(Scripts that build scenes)
::::
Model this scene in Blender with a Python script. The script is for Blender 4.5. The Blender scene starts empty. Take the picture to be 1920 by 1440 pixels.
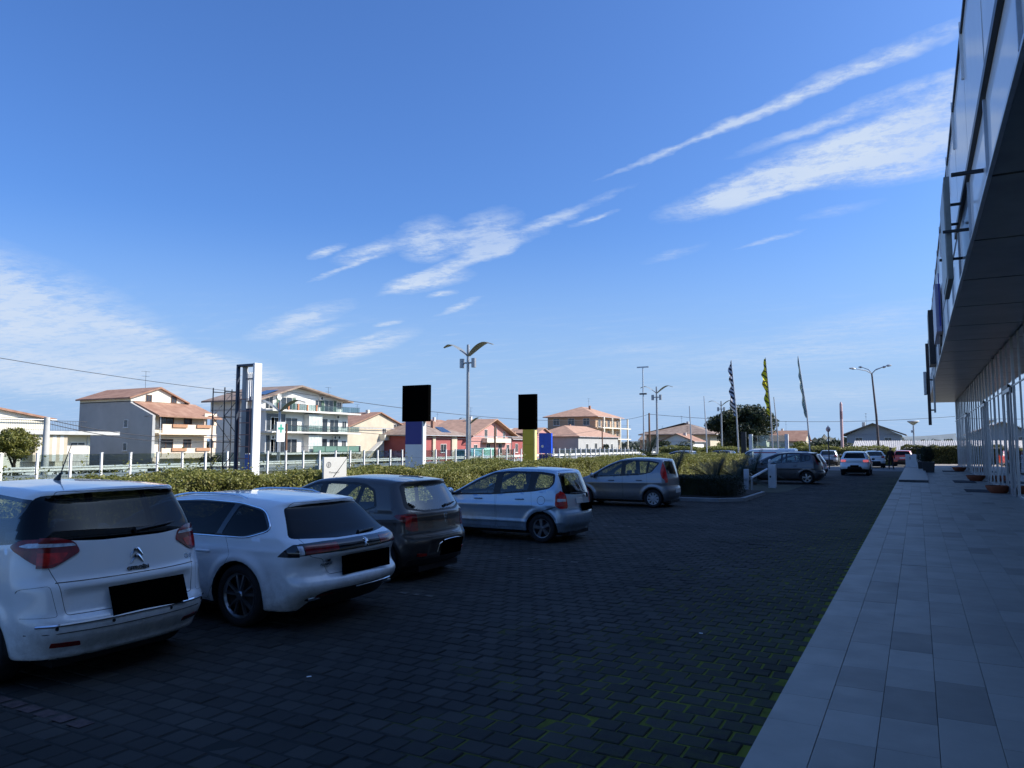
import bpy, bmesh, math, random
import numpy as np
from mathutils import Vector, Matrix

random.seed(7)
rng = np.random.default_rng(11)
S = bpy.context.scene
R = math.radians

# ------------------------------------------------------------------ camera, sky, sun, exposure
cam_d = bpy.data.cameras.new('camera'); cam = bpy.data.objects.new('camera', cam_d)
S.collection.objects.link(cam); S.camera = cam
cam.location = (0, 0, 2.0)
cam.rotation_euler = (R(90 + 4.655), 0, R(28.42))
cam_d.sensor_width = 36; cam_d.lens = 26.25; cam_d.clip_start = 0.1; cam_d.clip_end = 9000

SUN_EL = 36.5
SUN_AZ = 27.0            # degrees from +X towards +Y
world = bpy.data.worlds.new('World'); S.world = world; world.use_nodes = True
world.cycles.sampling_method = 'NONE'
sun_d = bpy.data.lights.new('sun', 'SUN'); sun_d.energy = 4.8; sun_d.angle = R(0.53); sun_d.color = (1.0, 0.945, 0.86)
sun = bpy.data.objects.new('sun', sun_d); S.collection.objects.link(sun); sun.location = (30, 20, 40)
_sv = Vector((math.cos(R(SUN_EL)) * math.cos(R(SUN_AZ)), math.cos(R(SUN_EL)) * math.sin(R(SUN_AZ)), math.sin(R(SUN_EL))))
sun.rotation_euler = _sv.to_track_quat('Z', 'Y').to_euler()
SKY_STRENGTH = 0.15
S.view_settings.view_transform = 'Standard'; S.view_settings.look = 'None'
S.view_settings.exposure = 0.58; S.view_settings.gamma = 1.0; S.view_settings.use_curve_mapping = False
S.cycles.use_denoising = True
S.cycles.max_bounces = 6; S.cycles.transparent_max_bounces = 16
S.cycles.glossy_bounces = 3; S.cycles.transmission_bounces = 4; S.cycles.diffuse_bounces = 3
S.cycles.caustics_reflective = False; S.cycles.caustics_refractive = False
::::
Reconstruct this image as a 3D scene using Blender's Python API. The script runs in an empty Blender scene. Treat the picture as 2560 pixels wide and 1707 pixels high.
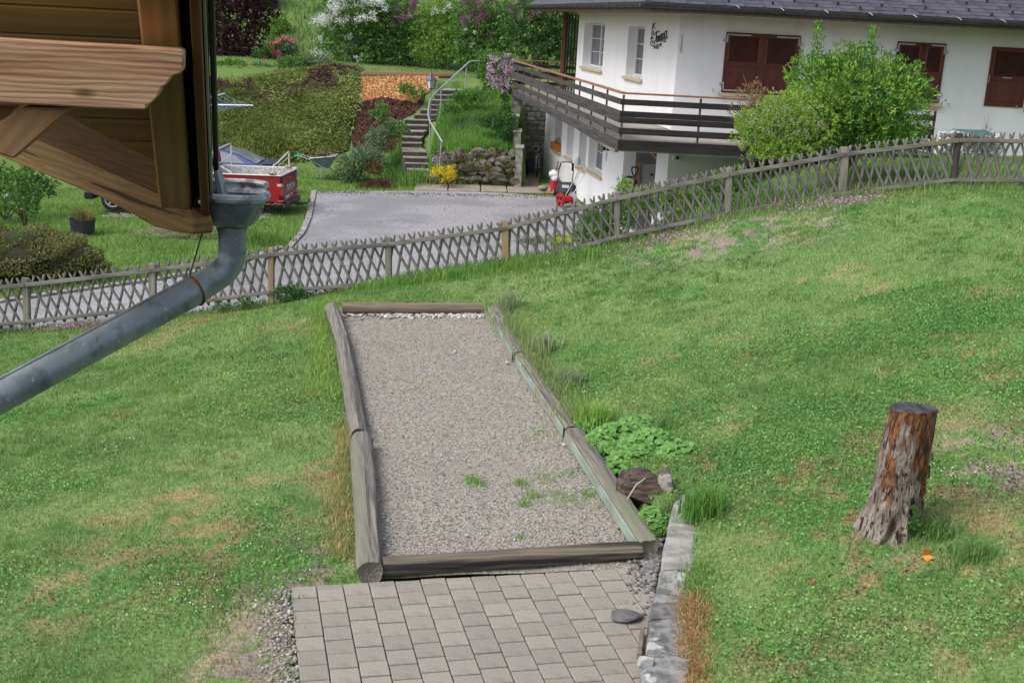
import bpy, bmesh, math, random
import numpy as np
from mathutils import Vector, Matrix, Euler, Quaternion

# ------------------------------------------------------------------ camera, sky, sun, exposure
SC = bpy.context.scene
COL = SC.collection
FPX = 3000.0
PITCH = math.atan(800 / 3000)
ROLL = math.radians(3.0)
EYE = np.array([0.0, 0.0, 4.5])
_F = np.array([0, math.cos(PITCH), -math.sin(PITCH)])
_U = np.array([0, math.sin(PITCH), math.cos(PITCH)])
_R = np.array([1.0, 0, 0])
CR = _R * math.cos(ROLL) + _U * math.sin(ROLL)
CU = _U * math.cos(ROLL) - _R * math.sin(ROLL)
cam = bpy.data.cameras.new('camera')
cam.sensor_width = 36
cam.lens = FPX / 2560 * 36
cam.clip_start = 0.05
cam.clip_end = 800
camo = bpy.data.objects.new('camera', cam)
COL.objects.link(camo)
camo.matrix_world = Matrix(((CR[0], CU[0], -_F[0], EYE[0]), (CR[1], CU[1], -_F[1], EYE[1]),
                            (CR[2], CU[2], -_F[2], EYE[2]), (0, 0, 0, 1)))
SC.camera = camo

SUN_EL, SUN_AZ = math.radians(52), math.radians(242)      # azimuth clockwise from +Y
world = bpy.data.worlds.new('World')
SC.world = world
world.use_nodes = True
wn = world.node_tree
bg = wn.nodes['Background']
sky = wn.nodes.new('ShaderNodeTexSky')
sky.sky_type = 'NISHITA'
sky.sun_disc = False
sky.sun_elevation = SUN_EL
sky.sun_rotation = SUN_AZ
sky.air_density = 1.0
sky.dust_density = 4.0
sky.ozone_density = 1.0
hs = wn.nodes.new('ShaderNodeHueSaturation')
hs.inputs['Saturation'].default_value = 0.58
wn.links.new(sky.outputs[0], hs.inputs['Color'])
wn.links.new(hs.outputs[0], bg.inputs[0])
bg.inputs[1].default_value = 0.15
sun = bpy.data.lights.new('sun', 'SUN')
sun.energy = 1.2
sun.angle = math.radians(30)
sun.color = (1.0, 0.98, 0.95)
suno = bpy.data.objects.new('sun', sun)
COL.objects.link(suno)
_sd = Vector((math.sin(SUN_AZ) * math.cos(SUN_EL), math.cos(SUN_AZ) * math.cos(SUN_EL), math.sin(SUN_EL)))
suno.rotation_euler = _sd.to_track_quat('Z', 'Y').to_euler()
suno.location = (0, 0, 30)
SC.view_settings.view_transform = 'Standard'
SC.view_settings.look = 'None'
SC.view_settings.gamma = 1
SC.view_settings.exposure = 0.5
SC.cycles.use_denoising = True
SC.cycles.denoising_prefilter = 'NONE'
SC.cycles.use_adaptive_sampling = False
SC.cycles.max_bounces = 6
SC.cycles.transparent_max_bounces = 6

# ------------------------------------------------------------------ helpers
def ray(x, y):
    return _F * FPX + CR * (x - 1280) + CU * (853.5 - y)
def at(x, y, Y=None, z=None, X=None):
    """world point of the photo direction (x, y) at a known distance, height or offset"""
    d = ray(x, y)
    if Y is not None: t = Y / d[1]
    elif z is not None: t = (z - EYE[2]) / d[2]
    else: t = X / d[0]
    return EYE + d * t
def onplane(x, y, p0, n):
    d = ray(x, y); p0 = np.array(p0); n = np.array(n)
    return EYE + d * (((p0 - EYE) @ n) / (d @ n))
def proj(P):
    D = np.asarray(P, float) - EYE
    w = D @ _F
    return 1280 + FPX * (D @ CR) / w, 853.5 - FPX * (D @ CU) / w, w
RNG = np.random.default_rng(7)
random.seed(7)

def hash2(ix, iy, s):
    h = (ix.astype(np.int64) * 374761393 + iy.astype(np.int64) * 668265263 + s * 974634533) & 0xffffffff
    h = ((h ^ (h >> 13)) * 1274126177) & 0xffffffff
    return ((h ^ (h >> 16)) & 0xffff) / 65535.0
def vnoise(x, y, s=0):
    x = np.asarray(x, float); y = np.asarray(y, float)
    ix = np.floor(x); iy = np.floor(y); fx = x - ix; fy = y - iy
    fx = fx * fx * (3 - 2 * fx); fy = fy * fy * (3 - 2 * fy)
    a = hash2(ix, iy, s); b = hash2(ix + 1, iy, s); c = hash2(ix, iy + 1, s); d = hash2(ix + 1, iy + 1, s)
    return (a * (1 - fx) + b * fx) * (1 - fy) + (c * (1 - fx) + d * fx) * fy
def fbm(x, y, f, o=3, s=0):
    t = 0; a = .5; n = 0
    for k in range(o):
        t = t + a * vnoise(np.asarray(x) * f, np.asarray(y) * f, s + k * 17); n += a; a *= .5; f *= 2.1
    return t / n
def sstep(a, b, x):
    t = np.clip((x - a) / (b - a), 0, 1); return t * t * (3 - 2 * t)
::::
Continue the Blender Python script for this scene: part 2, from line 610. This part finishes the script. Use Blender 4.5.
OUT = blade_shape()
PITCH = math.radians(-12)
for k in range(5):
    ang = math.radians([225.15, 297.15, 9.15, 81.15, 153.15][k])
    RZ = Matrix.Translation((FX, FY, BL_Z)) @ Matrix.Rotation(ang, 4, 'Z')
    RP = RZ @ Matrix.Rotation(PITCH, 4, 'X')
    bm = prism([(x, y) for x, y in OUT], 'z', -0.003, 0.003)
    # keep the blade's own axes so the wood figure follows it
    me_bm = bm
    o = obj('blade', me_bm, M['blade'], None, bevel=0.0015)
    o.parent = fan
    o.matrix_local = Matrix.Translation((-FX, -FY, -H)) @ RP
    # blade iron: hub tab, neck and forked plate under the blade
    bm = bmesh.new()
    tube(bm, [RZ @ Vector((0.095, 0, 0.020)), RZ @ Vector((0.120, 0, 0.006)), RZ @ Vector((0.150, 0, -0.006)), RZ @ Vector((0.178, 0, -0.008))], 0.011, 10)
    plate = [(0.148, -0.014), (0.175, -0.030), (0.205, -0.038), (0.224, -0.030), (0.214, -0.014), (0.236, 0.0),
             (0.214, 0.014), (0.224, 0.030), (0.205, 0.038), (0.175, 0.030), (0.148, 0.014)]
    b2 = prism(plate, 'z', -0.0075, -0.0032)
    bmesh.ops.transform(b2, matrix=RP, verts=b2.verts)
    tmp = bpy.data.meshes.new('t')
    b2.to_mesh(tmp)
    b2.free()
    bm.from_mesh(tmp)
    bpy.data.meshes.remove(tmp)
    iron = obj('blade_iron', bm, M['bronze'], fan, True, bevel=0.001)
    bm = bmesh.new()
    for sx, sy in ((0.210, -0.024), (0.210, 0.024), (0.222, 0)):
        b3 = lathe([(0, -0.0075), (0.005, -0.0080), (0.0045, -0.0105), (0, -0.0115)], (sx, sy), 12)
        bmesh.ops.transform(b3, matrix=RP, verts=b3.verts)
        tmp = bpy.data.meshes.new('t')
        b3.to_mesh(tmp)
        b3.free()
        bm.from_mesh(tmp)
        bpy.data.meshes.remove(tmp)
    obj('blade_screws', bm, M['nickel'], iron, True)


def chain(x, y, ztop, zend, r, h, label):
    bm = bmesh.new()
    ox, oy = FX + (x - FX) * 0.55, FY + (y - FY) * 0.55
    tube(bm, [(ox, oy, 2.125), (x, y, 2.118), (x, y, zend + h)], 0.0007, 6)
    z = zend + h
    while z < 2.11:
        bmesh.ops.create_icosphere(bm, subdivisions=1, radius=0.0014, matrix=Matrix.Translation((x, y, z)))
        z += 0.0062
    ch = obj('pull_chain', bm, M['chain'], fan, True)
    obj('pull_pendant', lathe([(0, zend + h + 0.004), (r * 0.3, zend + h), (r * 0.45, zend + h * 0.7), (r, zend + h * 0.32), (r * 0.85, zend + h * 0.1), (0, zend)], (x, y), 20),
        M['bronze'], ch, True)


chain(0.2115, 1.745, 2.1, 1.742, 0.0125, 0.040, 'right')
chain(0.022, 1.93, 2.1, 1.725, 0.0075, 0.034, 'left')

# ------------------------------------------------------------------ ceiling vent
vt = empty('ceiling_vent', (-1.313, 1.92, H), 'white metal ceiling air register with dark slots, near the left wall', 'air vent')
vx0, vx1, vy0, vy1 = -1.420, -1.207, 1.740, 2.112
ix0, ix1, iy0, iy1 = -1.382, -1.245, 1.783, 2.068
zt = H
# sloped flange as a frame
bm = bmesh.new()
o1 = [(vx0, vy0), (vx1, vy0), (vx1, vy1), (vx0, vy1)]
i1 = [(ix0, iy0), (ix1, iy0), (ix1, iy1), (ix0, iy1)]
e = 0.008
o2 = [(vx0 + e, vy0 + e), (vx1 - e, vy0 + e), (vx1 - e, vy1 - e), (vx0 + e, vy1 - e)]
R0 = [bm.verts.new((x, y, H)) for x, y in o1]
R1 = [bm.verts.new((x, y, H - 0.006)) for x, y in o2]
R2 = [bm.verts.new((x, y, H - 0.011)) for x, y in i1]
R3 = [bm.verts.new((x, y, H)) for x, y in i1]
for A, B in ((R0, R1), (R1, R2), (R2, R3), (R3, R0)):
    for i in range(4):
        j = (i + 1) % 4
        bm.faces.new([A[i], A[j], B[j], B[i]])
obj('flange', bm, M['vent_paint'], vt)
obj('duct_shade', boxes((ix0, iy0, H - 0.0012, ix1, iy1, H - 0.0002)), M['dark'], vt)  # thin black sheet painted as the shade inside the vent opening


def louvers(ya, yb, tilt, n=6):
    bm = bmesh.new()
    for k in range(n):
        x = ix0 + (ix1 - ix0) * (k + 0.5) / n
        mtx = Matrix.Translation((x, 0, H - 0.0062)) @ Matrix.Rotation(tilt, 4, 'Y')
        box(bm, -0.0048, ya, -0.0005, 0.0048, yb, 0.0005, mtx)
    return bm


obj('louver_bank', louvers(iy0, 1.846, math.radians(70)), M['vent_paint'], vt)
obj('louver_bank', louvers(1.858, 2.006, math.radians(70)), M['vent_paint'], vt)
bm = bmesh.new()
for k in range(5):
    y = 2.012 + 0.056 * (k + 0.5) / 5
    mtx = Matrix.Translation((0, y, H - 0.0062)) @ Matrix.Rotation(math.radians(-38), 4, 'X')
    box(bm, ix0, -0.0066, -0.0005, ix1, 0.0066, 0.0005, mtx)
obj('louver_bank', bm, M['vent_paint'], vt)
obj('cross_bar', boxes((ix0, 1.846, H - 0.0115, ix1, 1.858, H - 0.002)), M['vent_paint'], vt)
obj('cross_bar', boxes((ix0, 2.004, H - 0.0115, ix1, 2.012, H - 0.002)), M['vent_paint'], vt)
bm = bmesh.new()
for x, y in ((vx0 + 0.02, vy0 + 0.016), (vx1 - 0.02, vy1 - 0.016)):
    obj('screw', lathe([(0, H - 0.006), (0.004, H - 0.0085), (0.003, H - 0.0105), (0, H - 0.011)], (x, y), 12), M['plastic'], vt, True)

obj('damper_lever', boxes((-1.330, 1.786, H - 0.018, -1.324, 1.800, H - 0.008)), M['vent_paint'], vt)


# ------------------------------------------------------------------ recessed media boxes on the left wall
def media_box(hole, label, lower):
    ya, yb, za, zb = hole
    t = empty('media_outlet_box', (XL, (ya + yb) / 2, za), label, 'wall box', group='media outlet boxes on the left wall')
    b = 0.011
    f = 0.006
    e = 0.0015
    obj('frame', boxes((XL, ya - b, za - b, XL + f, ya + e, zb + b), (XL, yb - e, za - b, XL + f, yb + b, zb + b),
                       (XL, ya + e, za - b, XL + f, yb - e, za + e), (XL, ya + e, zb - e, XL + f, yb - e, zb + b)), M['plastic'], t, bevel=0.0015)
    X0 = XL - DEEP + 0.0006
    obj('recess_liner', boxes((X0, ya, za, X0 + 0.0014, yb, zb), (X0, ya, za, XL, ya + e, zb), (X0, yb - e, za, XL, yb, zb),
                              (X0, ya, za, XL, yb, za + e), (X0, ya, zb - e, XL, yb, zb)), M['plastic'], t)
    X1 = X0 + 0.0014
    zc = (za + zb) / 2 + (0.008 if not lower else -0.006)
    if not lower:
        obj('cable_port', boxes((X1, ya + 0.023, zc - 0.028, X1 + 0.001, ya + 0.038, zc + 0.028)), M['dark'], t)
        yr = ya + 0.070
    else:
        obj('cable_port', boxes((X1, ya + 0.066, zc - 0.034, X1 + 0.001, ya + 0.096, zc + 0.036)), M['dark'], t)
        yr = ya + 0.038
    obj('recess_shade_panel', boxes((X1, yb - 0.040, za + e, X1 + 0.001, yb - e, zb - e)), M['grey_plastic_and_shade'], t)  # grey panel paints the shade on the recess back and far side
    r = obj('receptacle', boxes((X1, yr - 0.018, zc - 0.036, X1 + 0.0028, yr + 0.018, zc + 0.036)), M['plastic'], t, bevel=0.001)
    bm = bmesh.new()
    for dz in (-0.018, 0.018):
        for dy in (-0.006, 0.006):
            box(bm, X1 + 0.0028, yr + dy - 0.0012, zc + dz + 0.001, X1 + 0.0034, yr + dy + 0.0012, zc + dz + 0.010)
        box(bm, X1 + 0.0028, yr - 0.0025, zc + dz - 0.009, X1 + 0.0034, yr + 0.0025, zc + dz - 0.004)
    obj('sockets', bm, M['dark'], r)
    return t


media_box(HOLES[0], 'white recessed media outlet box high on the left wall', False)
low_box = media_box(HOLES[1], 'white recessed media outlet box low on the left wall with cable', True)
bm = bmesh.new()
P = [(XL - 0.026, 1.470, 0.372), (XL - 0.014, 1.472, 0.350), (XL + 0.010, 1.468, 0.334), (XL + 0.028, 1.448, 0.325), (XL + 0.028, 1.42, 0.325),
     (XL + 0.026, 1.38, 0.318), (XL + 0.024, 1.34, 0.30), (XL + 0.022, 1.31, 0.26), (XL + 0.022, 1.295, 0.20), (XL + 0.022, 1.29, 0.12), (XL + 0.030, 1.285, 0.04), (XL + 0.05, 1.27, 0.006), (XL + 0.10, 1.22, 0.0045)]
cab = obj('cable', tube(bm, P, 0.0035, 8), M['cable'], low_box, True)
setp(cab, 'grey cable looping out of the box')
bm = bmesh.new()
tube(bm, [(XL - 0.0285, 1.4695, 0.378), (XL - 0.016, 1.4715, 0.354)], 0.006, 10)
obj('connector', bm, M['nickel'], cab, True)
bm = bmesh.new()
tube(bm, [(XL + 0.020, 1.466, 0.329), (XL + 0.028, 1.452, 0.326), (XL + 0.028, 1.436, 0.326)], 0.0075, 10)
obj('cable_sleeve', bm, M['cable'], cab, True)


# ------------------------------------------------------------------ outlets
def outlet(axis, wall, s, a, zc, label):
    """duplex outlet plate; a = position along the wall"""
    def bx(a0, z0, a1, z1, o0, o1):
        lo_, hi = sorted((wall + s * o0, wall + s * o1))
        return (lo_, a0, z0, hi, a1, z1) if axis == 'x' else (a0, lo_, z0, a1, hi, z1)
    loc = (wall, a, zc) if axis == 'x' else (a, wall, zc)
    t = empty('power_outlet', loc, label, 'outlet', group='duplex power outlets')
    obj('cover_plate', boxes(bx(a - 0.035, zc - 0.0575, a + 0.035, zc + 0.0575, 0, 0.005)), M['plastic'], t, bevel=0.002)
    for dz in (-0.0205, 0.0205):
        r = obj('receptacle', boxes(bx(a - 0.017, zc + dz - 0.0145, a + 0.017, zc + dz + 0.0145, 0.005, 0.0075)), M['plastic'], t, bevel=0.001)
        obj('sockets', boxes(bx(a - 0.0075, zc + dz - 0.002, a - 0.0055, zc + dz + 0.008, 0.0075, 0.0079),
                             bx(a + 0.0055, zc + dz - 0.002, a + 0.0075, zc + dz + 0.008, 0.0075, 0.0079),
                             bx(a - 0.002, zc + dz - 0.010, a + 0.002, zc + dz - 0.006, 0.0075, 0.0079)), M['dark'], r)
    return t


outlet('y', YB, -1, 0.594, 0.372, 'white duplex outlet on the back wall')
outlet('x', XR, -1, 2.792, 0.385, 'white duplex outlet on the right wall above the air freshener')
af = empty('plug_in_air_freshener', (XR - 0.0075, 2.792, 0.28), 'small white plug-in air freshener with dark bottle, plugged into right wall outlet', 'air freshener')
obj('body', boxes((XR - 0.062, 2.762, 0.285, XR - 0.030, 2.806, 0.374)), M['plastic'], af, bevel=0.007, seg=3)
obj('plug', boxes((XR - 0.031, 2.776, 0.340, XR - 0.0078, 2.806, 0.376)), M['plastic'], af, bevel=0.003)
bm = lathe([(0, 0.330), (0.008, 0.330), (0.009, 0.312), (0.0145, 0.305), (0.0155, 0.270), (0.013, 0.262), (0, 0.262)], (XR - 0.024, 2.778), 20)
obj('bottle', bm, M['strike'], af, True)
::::
#### [Your instructions]
Skip all pictures and retype only the stretch from the line that holds "Reconstruct this image" through the line that holds "SC.camera = camo", exactly as written.

#### [Solution]
Reconstruct this image as a 3D scene using Blender's Python API. The script runs in an empty Blender scene. Treat the picture as 2560 pixels wide and 1707 pixels high.
import bpy, bmesh, math, random
import numpy as np
from mathutils import Vector, Matrix, Euler, Quaternion

# ------------------------------------------------------------------ camera, sky, sun, exposure
SC = bpy.context.scene
COL = SC.collection
FPX = 3000.0
PITCH = math.atan(800 / 3000)
ROLL = math.radians(3.0)
EYE = np.array([0.0, 0.0, 4.5])
_F = np.array([0, math.cos(PITCH), -math.sin(PITCH)])
_U = np.array([0, math.sin(PITCH), math.cos(PITCH)])
_R = np.array([1.0, 0, 0])
CR = _R * math.cos(ROLL) + _U * math.sin(ROLL)
CU = _U * math.cos(ROLL) - _R * math.sin(ROLL)
cam = bpy.data.cameras.new('camera')
cam.sensor_width = 36
cam.lens = FPX / 2560 * 36
cam.clip_start = 0.05
cam.clip_end = 800
camo = bpy.data.objects.new('camera', cam)
COL.objects.link(camo)
camo.matrix_world = Matrix(((CR[0], CU[0], -_F[0], EYE[0]), (CR[1], CU[1], -_F[1], EYE[1]),
                            (CR[2], CU[2], -_F[2], EYE[2]), (0, 0, 0, 1)))
SC.camera = camo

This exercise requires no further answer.